Provided material:
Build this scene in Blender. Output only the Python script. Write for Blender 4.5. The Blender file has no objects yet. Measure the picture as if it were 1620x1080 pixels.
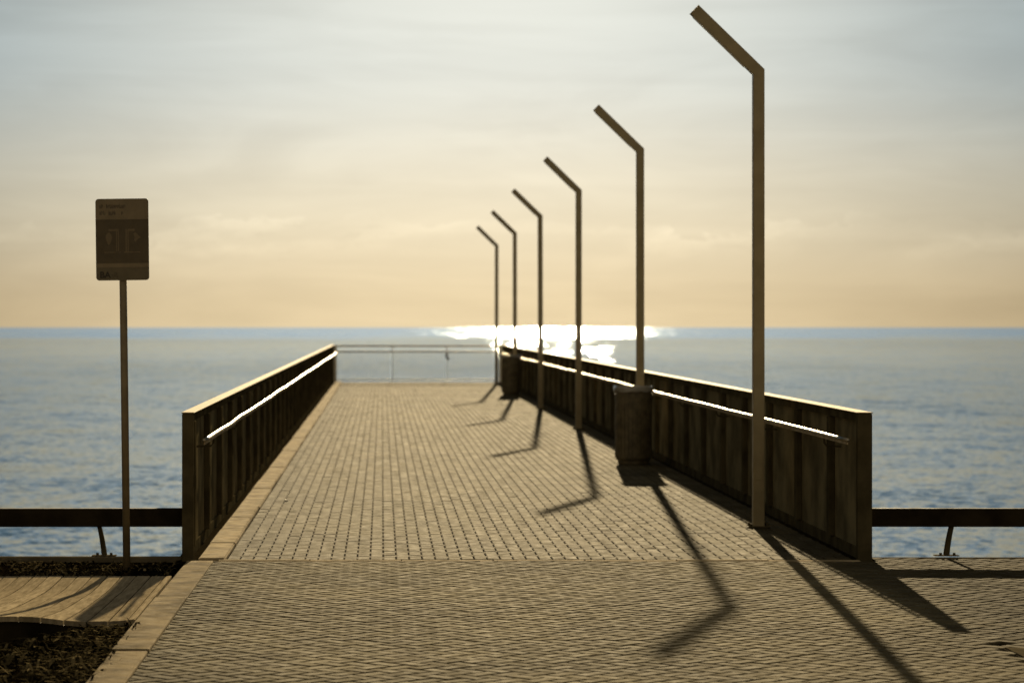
import bpy, bmesh, math, random
from mathutils import Vector, Matrix, noise as mnoise

random.seed(7)
R = math.radians
scene = bpy.context.scene
COL = scene.collection

# ------------------------------------------------------------------ layout
EYE = 1.79                 # camera height over the promenade (m)
FPX, WPX, HPX = 4600.0, 1620.0, 1080.0   # lens, from the photograph's perspective
Y0, Y1 = 22.26, 88.0       # pier: landward joint, far end
SLOPE = 0.0013             # the pier deck climbs very slightly
WL_IN, WL_OUT = -1.442, -1.530
WR_IN, WR_OUT = 3.644, 3.755
SUN_AZ, SUN_EL = R(3.35), R(11.95)
SEA_Z = -3.2
EXPO = 1.0

def up(y):
    return SLOPE * max(0.0, y - Y0)

# ------------------------------------------------------------------ helpers
def link(o, parent=None):
    COL.objects.link(o)
    if parent is not None:
        o.parent = parent
    return o

def finish(name, bm, mat, parent=None, loc=(0, 0, 0), smooth=False):
    me = bpy.data.meshes.new(name)
    bm.normal_update()
    bm.to_mesh(me)
    bm.free()
    if smooth:
        for p in me.polygons:
            p.use_smooth = True
    me.materials.append(mat)
    o = bpy.data.objects.new(name, me)
    o.location = loc
    return link(o, parent)

def tag(o, label, cat, group=None, kind=None):
    o['label'] = label
    o['category'] = cat
    if group: o['group'] = group
    if kind: o['kind'] = kind
    return o

def struct(o, kind='structure'):
    o['kind'] = kind
    return o

def empty(name, loc):
    o = bpy.data.objects.new(name, None)
    o.empty_display_size = 0.2
    o.location = loc
    return link(o)

def copy_tree(o, parent=None):
    c = o.copy()
    COL.objects.link(c)
    c.parent = parent
    for ch in list(o.children):
        copy_tree(ch, c)
    return c

def box(bm, x0, x1, y0, y1, z0, z1, bevel=0.0, seg=1):
    vs = [bm.verts.new(p) for p in ((x0,y0,z0),(x1,y0,z0),(x1,y1,z0),(x0,y1,z0),
                                    (x0,y0,z1),(x1,y0,z1),(x1,y1,z1),(x0,y1,z1))]
    fs = [bm.faces.new([vs[i] for i in q]) for q in
          ((3,2,1,0),(4,5,6,7),(0,1,5,4),(1,2,6,5),(2,3,7,6),(3,0,4,7))]
    if bevel:
        es = list({e for f in fs for e in f.edges})
        bmesh.ops.bevel(bm, geom=es, offset=bevel, segments=seg, affect='EDGES', profile=0.5)
    return vs

def long_box(bm, x0, x1, y0, y1, z0, z1, step=3.0, bevel=0.0):
    """box along Y that follows the slope of the deck"""
    vs = box(bm, x0, x1, y0, y1, z0, z1, 0)
    for v in vs:
        v.co.z += up(v.co.y)
    if bevel:
        es = list({e for v in vs for e in v.link_edges})
        bmesh.ops.bevel(bm, geom=es, offset=bevel, segments=1, affect='EDGES')

def tube(bm, pts, r, n=12, cap=True):
    rings = []
    for i, p in enumerate(pts):
        p = Vector(p)
        a = Vector(pts[max(i-1, 0)]); b = Vector(pts[min(i+1, len(pts)-1)])
        d = (b - a).normalized()
        ref = Vector((0, 0, 1)) if abs(d.z) < 0.9 else Vector((1, 0, 0))
        u = d.cross(ref).normalized(); w = u.cross(d).normalized()
        rr = r[i] if isinstance(r, (list, tuple)) else r
        rings.append([bm.verts.new(p + u*math.cos(2*math.pi*k/n)*rr + w*math.sin(2*math.pi*k/n)*rr) for k in range(n)])
    for a, b in zip(rings, rings[1:]):
        for k in range(n):
            bm.faces.new((a[k], a[(k+1) % n], b[(k+1) % n], b[k]))
    if cap:
        bm.faces.new(rings[0][::-1]); bm.faces.new(rings[-1])

def lathe(bm, prof, n=40, cx=0, cy=0, jitter=0.0):
    rings = []
    for (r, z) in prof:
        rings.append([bm.verts.new((cx + r*math.cos(2*math.pi*k/n), cy + r*math.sin(2*math.pi*k/n), z)) for k in range(n)])
    for a, b in zip(rings, rings[1:]):
        for k in range(n):
            bm.faces.new((a[k], a[(k+1) % n], b[(k+1) % n], b[k]))
    return rings

def poly_prism(bm, pts, y0, y1):
    """closed outline in XZ extruded along Y (front at y0)"""
    a = [bm.verts.new((x, y0, z)) for x, z in pts]
    b = [bm.verts.new((x, y1, z)) for x, z in pts]
    n = len(pts)
    bm.faces.new(a); bm.faces.new(b[::-1])
    for i in range(n):
        bm.faces.new((a[(i+1) % n], a[i], b[i], b[(i+1) % n]))
    bmesh.ops.recalc_face_normals(bm, faces=bm.faces[:])

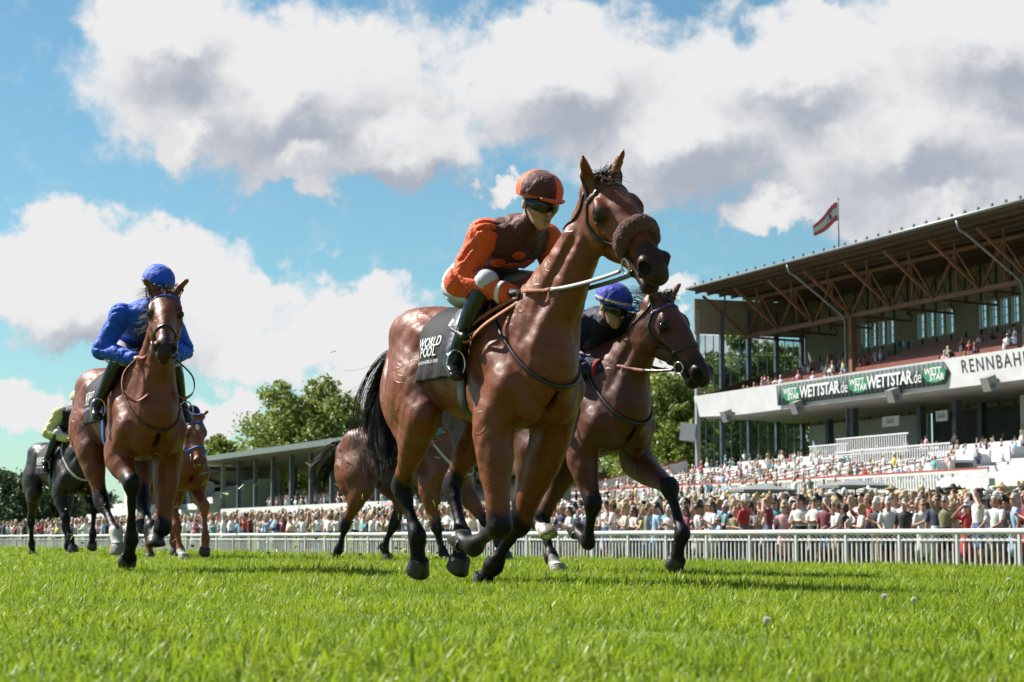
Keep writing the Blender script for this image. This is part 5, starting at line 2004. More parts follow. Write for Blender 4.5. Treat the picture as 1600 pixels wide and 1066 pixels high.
class Jockey:
    def __init__(s, horse, J, vox=0.008):
        s.h, s.J, s.vox = horse, {k: np.array(v, float) for k, v in J.items()}, vox
        s.f = unit(s.J['face'])
        y = unit(np.cross((0, 0, 1), s.f))
        s.M = np.stack([s.f, y, np.cross(s.f, y)], 1)
        s.rz = R(horse.yaw - 90)

    def hp(s, x, y, z):
        return s.J['head'] + s.M @ (np.array([x, y, z], float) * 1.08)

    def arm(s, S, n, a, upto=1.0, infl=0.0, hand=True):
        sh, el, wr, hd = s.J[n]
        S.loft([sh, (sh + el) / 2, el], [0.058 + a, 0.050 + a, 0.043 + a], k=0.03)
        S.loft([el, el + (wr - el) * 0.35, wr], [0.043 + a, 0.043 + a, 0.029 + a], k=0.03)

    def hand(s, S, n, a=0.0):
        sh, el, wr, hd = s.J[n]
        g = -1 if n == 'RA' else 1
        d = unit(hd - wr) * 1.0
        dn = unit(np.cross(d, (0, 1, 0)))
        if dn[2] > 0: dn = -dn                        # palm side, downwards
        sd = np.cross(dn, d) * 1.0
        if sd[1] * g < 0: sd = -sd                    # away from the horse's middle
        S.loft([wr, wr + d * 0.03, wr + d * 0.075], [0.022 + a, 0.021 + a, 0.020 + a], [0.027 + a, 0.036 + a, 0.040 + a], side=sd, k=0.015)
        kn = wr + d * 0.085
        for i, (o, L) in enumerate(((-0.030, 0.9), (-0.010, 1.0), (0.011, 0.95), (0.031, 0.75))):
            b = kn + sd * o + dn * -0.004
            p1 = b + d * 0.030 * L + dn * 0.012
            p2 = p1 + dn * 0.026 * L - d * 0.006
            p3 = p2 - d * 0.022 * L + dn * 0.006
            S.loft([b - d * 0.012, b, p1, p2, p3], [0.0100 + a, 0.0100 + a, 0.0094 + a, 0.0088 + a, 0.0075 + a], k=0.004, res=1)
        tb = wr + d * 0.035 - sd * 0.032
        S.loft([tb, tb + d * 0.030 - sd * 0.008 + dn * 0.012, tb + d * 0.052 + sd * 0.012 + dn * 0.026], [0.0125 + a, 0.0110 + a, 0.0090 + a], k=0.006, res=1)

    def leg(s, S, n, a, part='all'):
        hip, kn, an, to = s.J[n]
        if part in ('all', 'thigh'):
            S.loft([hip, hip + (kn - hip) * 0.45, kn], [0.108 + a, 0.090 + a, 0.052 + a], k=0.04)
        if part == 'thigh':
            S.loft([kn, kn + (an - kn) * 0.14], [0.052 + a, 0.050 + a], k=0.03)
        if part in ('all', 'boot'):
            t0 = 0.0 if part == 'all' else 0.06
            S.loft([kn + (an - kn) * t0, kn + (an - kn) * 0.38, kn + (an - kn) * 0.8, an], [(0.050 if part == 'all' else 0.056) + a, 0.057 + a, 0.038 + a, 0.036 + a], k=0.02)
            d = unit(to - an)
            he = an - unit(an - kn) * 0.0 + unit(an - kn) * 0.045 - d * 0.035
            S.loft([he, an + unit(an - kn) * 0.04 + d * 0.03, to], [0.034 + a, 0.036 + a, 0.022 + a], [0.030 + a, 0.036 + a, 0.038 + a], k=0.03)

    def torso(s, S, a, lower=True):
        J = s.J
        pts = [J['pelvis'], J['waist'], J['chest'], J['neck']]
        S.loft(pts, [0.115 + a, 0.100 + a, 0.115 + a, 0.060 + a], [0.150 + a, 0.140 + a, 0.170 + a, 0.070 + a], k=0.04)
        for n in ('RA', 'LA'):
            sh = J[n][0]
            S.loft([J['chest'] * 0.6 + J['neck'] * 0.4, sh], [0.085 + a, 0.062 + a], k=0.05)

    def obj(s, name, S, mats, vox=None, parent=None, cuts=None, relaxes=1):
        V, Q = S.mesh(vox or s.vox)
        V = relax(V, Q, relaxes, 0.4)
        mi = None
        if cuts is not None:
            mi = cuts(V[Q].mean(1))
        o = link(name, mesh_np(name, V, Q, mats if isinstance(mats, list) else [mats], mi=mi), parent)
        if parent is None:
            o.location = (*s.h.pos, 0)
            o.rotation_euler = (0, 0, s.rz)
        return o

    def build(s, label, skin, jacket, sleeve, cap, capcut=None, goggles=True, gloves=None, breech=None, vest_cut=None):
        J = s.J
        S = SDF()
        s.torso(S, 0.0)
        for n in ('RA', 'LA'):
            s.arm(S, n, 0.0)
            s.hand(S, n)
        for n in ('RL', 'LL'):
            s.leg(S, n, 0.0)
        P = lambda *l: [s.hp(*c) for c in l]
        S.loft([J['neck'], s.hp(-0.035, 0, -0.07)], [0.058, 0.050], k=0.03)
        S.ell(s.hp(-0.01, 0, 0.03), (0.102, 0.081, 0.106), M=s.M, k=0.03)
        S.loft(P((0.02, 0, -0.02), (0.045, 0, -0.07), (0.055, 0, -0.105)), [0.066, 0.052, 0.026], [0.068, 0.054, 0.028], k=0.025, side=s.M[:, 1])
        S.ell(s.hp(0.080, 0, -0.106), (0.016, 0.018, 0.014), M=s.M, k=0.015)
        S.loft(P((0.086, 0, 0.012), (0.102, 0, -0.020), (0.110, 0, -0.036)), [0.010, 0.012, 0.013], [0.010, 0.012, 0.016], k=0.010)
        S.ell(s.hp(0.080, 0, 0.026), (0.020, 0.050, 0.012), M=s.M, k=0.015)
        S.ell(s.hp(0.093, 0, -0.064), (0.010, 0.022, 0.006), M=s.M, k=0.006)
        S.ell(s.hp(0.091, 0, -0.080), (0.010, 0.019, 0.007), M=s.M, k=0.006)
        S.ell(s.hp(0.104, 0, -0.0715), (0.012, 0.019, 0.004), M=s.M, k=0.003, sub=True)
        for g in (-1, 1):
            S.ell(s.hp(0.058, g * 0.042, -0.030), (0.030, 0.022, 0.026), M=s.M, k=0.02)
            S.ell(s.hp(0.094, g * 0.032, 0.004), (0.016, 0.016, 0.011), M=s.M, k=0.010, sub=True)
            S.ell(s.hp(-0.012, g * 0.080, -0.010), (0.020, 0.010, 0.032), M=s.M, k=0.008)
        o = s.obj('person', S, skin, vox=s.vox * 0.93)
        s.body = o
        tag(o, label, 'person', 'jockeys riding in the race')
        # jacket and sleeves
        ph = np.array([J['chest'][0], 0, 0])
        def fold(f, am):
            def post(Pp, D):
                x, y, z = Pp[:, 0], Pp[:, 1], Pp[:, 2]
                a = np.abs(np.sin(x * f * 0.8 + z * f * 0.5 + 1.3 * np.sin(y * 19 + z * 7)))
                b_ = np.abs(np.sin(z * f * 1.1 - x * f * 0.4 + y * f * 0.5 + 1.6 * np.sin(x * 15 + 2 * np.sin(z * 11))))
                m_ = 0.5 + 0.5 * np.sin(x * 17 + 2.1 * np.sin(y * 23) + z * 13)
                return D + am * ((1 - a) ** 4 * m_ + 1.2 * (1 - b_) ** 4 * (1 - m_)) - am * 0.12
            return post
        S = SDF()
        s.torso(S, 0.018)
        S.loft([J['neck'], s.hp(-0.035, 0, -0.085)], [0.064, 0.056], k=0.02)
        S.post = fold(20, 0.016)
        s.obj('jacket', S, jacket if isinstance(jacket, list) else [jacket], parent=o, cuts=vest_cut)
        for n in ('RA', 'LA'):
            S = SDF()
            s.arm(S, n, 0.026)
            sh, el, wr, hd = J[n]
            S.loft([sh - unit(el - sh) * 0.015 + (J['chest'] - sh) * 0.12, sh], [0.084, 0.090], k=0.03)
            S.post = fold(26, 0.026)
            s.obj('sleeve', S, sleeve, parent=o)
        S = SDF()
        S.loft([J['pelvis'] + (J['waist'] - J['pelvis']) * 0.35, J['pelvis'], J['pelvis'] * 0.85 + 0.15 * (J['RL'][0] + J['LL'][0]) / 2], [0.130, 0.165, 0.160], [0.165, 0.190, 0.185], k=0.04)
        for n in ('RL', 'LL'):
            s.leg(S, n, 0.008, 'thigh')
        S.post = fold(16, 0.010)
        s.obj('breeches', S, breech or M_BREECH, parent=o)
        for n in ('RL', 'LL'):
            S = SDF()
            s.leg(S, n, 0.006, 'boot')
            an = J[n][2]
            S.post = lambda Pp, D, an=an: D + 0.004 * np.sin(Pp[:, 2] * 130 + 2 * np.sin(Pp[:, 0] * 40)) * np.exp(-np.linalg.norm(Pp - an.astype(np.float32), axis=1) ** 2 / 0.008)
            b = s.obj('boot', S, M_BOOT, parent=o)
        # cap over the helmet, peak, harness
        S = SDF()
        S.ell(s.hp(-0.012, 0, 0.062), (0.146, 0.122, 0.114), M=s.M, k=0.01)
        S.loft([s.hp(-0.2, 0, -0.060), s.hp(0.2, 0, -0.030)], [0.083, 0.083], [0.3, 0.3], side=s.M[:, 1], k=0.012, sub=True)
        S.loft(P((0.100, -0.055, 0.036), (0.142, 0, 0.030), (0.100, 0.055, 0.036)), [0.011, 0.010, 0.011], [0.030, 0.040, 0.030], side=s.f, k=0.010)
        S.post = lambda Pp, D: D + 0.0020 * np.sin(Pp[:, 0] * 70 + 3 * np.sin(Pp[:, 2] * 31)) * np.sin(Pp[:, 1] * 64)
        Mi, hd = s.M, J['head']
        cc = None if capcut is None else (lambda C: capcut((C - hd) @ Mi))
        s.obj('cap', S, cap, vox=max(0.0065, s.vox * 0.8), parent=o, cuts=cc)
        if goggles:
            S = SDF()
            S.loft(P((0.020, -0.082, 0.002), (0.070, -0.060, 0.000), (0.098, -0.026, -0.002), (0.104, 0, 0.0), (0.098, 0.026, -0.002), (0.070, 0.060, 0.000), (0.020, 0.082, 0.002)),
                   [0.022, 0.034, 0.036, 0.030, 0.036, 0.034, 0.022], [0.012, 0.014, 0.016, 0.014, 0.016, 0.014, 0.012], side=s.f, k=0.01)
            s.obj('goggles', S, M_GOGGLE, vox=max(0.006, s.vox * 0.7), parent=o)
        b = MB()
        for g in (-1, 1):
            b.tube([s.hp(0.01, g * 0.084, 0.02), s.hp(0.012, g * 0.080, -0.04), s.hp(0.035, g * 0.058, -0.095), s.hp(0.05, 0, -0.128)], 0.0055, 6)
        b.build('chin_strap', M_STRAP, o, True)
        b = MB()
        b.ell(s.hp(0.0935, 0, -0.0720), (0.012, 0.024, 0.0065), 12, 8, M=Matrix(s.M.tolist()))
        b.build('lips', M_LIP, o, True)
        if gloves is not None:
            for n in ('RA', 'LA'):
                S = SDF()
                wr, hd = J[n][2], J[n][3]
                s.hand(S, n, 0.0032)
                S.loft([wr - unit(hd - wr) * 0.02, wr + unit(hd - wr) * 0.02], [0.032, 0.032], k=0.01)
                s.obj('glove', S, gloves, vox=0.0055, parent=o)
        # stirrups
        for n in ('RL', 'LL'):
            an, to = J[n][2], J[n][3]
            c = an + (to - an) * 0.70
            g = -1 if n == 'RL' else 1
            b = MB()
            b.tube([c + (0, math.sin(t) * 0.055, 0.035 + math.cos(t) * 0.075) for t in np.linspace(0, 2 * math.pi, 15)], 0.006, 6, cap=False)
            q = b.build('stirrup', M_STEEL, s.h.obj, True)
            tp = np.array([-0.14, g * 0.20, 1.50 + s.h.dz])
            N = np.tile(np.array([0, g, 0.2]), (2, 1))
            V, F = ribbon([tp, c + (0, 0, 0.11)], N, 0.022, 0.006)
            b = MB()
            b._add(V, F)
            b.build('stirrup_leather', M_BLK_LEATHER, s.h.obj)
        return o

    def band(s, n, t, w, m, name='cuff_band', infl=0.031):
        """coloured band round a forearm"""
        sh, el, wr, hd = s.J[n]
        d = unit(wr - el)
        c = el + (wr - el) * t
        r = 0.043 + (0.029 - 0.043) * t + infl
        b = MB()
        b.tube([c - d * w / 2, c - d * w / 4, c + d * w / 4, c + d * w / 2], [r, r + 0.003, r + 0.003, r], 20, cap=False)
        b.build(name, m, s.body, True)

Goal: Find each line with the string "Write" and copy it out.

Exercise response:
Build this scene in Blender. Output only the Python script. Write for Blender 4.5. The Blender file has no objects yet. Measure the picture as if it were 1620x1080 pixels.
Keep writing the Blender script for this image. This is part 5, starting at line 2004. More parts follow. Write for Blender 4.5. Treat the picture as 1600 pixels wide and 1066 pixels high.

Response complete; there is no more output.